I'm not sure what to say at this moment. I am, however, grateful for yet another opportunity to visit this diverse country and learn more about its complex history. The history of South Africa is at once somewhat similar to and extremely different from the history of the United States. I say this as a Black American, the history of my people, my family, and myself having been shaped and profoundly influenced by racial injustice. We wear many scars. But that is not all that we are - survivors of racist oppression. We are so much more than that, and that is but one of the lessons I will take away from South Africa. We will never be "post racial" as some people are fond of saying, but we can be more dignified to ourselves and others around us regardless of, and perhaps because of, our race(s) and the unique/collective, beautiful/horrific/remarkable histories that birthed us. I feel like I am only beginning to comprehend something tangible, something real about human dignity as a result of these two trips into South Africa. It is strange to learn about oneself and one's country by visiting another, being a stranger, a foreigner.

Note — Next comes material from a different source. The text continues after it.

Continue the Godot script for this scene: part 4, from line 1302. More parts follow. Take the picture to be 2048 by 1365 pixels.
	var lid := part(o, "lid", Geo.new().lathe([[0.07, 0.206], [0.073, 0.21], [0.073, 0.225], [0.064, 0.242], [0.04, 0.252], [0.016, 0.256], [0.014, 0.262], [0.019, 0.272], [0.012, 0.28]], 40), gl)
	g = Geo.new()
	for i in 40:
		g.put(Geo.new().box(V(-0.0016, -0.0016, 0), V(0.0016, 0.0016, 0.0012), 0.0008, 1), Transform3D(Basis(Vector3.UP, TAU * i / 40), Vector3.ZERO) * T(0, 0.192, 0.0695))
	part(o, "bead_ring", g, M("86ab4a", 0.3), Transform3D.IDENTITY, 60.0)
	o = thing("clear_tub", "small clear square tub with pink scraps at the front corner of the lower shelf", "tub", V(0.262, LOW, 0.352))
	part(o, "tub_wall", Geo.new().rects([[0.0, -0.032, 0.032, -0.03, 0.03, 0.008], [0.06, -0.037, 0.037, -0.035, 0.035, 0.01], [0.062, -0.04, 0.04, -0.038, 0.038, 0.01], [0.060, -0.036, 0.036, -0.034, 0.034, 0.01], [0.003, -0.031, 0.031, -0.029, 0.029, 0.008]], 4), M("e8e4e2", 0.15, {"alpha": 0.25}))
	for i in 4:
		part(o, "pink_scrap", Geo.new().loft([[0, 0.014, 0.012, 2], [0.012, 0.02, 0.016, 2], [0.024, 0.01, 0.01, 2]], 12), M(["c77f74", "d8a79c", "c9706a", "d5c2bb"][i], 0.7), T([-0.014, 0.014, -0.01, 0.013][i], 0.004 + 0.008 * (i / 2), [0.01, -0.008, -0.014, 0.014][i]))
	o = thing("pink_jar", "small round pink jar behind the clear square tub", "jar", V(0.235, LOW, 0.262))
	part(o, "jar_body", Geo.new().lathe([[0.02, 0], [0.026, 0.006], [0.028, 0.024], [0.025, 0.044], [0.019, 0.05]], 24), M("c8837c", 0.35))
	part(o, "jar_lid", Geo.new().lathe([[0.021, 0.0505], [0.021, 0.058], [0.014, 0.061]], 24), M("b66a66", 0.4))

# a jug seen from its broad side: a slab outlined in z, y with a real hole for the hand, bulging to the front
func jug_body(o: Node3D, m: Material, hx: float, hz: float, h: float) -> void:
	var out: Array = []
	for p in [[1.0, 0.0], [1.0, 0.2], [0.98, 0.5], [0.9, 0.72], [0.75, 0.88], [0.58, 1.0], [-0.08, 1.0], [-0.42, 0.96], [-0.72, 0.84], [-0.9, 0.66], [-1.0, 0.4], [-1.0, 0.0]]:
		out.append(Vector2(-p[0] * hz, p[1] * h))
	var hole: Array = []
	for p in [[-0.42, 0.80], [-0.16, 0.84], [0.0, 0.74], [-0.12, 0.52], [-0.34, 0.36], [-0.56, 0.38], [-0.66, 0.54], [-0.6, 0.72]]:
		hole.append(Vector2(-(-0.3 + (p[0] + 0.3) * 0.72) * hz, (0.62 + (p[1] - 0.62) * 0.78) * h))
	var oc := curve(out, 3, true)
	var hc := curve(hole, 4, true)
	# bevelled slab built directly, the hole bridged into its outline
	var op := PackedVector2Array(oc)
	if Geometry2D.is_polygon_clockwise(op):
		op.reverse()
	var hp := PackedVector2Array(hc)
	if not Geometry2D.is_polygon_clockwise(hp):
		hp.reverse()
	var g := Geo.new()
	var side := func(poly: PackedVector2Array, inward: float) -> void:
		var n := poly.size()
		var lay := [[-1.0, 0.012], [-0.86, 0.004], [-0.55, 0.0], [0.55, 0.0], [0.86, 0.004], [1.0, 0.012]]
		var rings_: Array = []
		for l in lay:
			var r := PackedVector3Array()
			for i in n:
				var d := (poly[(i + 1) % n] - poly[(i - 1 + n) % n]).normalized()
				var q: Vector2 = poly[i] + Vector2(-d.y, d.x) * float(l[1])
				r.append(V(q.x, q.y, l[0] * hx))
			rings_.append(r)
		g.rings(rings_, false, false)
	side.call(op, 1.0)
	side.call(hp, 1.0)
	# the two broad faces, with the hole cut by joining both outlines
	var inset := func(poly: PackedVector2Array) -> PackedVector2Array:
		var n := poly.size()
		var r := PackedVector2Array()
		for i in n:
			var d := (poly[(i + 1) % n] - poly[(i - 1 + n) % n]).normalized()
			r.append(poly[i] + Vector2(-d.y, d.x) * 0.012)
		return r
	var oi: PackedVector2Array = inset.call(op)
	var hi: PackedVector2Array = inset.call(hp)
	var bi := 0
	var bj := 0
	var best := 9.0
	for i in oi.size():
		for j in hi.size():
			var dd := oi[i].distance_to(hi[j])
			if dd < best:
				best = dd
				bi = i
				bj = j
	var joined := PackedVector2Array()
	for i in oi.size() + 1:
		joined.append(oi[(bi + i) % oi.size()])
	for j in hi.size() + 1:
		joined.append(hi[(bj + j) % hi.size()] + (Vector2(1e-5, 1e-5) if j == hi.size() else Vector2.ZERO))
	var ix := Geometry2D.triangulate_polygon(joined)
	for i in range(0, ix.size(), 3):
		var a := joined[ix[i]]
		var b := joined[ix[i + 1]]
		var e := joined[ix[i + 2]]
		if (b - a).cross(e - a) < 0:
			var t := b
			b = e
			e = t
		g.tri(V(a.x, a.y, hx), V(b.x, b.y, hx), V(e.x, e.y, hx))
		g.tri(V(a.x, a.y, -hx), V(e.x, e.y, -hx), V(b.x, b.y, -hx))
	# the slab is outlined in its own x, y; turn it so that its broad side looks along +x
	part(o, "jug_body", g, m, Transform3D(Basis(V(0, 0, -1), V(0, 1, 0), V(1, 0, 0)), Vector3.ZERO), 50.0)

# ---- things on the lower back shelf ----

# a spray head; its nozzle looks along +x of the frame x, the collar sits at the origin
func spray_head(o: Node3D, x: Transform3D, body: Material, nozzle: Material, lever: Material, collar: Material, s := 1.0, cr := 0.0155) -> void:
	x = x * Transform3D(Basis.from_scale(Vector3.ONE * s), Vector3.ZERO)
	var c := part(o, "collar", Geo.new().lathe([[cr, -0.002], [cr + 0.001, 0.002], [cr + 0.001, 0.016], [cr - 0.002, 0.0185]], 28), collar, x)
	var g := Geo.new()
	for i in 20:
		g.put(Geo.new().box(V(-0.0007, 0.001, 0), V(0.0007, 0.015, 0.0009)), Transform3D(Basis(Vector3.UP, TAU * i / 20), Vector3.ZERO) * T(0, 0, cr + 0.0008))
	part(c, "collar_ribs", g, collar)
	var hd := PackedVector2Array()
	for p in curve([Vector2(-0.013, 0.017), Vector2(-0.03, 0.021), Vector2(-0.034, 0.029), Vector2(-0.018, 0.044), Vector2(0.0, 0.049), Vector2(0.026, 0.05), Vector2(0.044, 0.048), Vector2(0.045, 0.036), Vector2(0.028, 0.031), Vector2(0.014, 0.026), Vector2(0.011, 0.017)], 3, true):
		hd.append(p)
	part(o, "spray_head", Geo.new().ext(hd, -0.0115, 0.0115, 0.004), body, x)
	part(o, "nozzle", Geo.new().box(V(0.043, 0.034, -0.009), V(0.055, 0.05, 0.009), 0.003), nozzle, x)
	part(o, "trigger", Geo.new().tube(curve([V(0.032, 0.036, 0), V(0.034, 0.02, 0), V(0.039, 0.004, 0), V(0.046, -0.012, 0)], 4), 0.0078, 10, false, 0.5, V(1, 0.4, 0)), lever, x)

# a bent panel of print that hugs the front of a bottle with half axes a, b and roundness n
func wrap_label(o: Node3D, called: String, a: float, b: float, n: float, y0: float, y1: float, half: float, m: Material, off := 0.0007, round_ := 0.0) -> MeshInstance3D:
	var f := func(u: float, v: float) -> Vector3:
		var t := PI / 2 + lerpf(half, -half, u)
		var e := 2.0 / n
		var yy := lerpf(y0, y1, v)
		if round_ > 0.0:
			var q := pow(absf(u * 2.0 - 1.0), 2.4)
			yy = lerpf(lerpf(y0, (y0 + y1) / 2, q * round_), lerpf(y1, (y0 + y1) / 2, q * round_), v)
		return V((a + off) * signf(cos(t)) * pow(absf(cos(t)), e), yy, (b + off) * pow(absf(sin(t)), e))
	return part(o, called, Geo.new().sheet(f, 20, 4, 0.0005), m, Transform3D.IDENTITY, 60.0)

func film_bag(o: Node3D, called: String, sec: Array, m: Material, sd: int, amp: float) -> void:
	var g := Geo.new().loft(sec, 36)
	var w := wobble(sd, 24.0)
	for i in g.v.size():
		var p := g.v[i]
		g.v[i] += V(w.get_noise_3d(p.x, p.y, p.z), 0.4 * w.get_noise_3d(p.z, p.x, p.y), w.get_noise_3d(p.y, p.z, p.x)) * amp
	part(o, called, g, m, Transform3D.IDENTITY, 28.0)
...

This morning we sang to and with senior citizens and senior-care staff members at Nazareth House. We sang our national anthem as best we could. A few of the mostly-white residence exhibited their disapproval of our singing and our song, frowning, shooing their hands toward us, shaking their heads. We sang a little louder, with more heart, but certainly not disrespectfuly so. When we finished the white residents and others sang the South African national anthem - an anthem, frankly, more beautiful than our own, because of the history of South Africa and the three languages woven into their anthem to convey South Afica's emergence from their collective past.
Later the Black staff members sang their version of the South African national anthem, as well as African-inflected Christian hymns and praisesongs in both English and their Native African tongue. I found myself nearly moved to tears by their singing, their dancing, the swing of their hips and shoulders, the rise and fall of their voices, the bending of notes, and the clapping of our hands. Some songs I understood to be sung in English, others in a language I cannot name. But it sounded like home. It sounded like my parent's, my church, the music that plays in my head and heart when no music is literally playing. These foreign songs telling the "ways" of my life, something so familiar and undeniably soulful. I long to hear it again. I hope to return to Africa.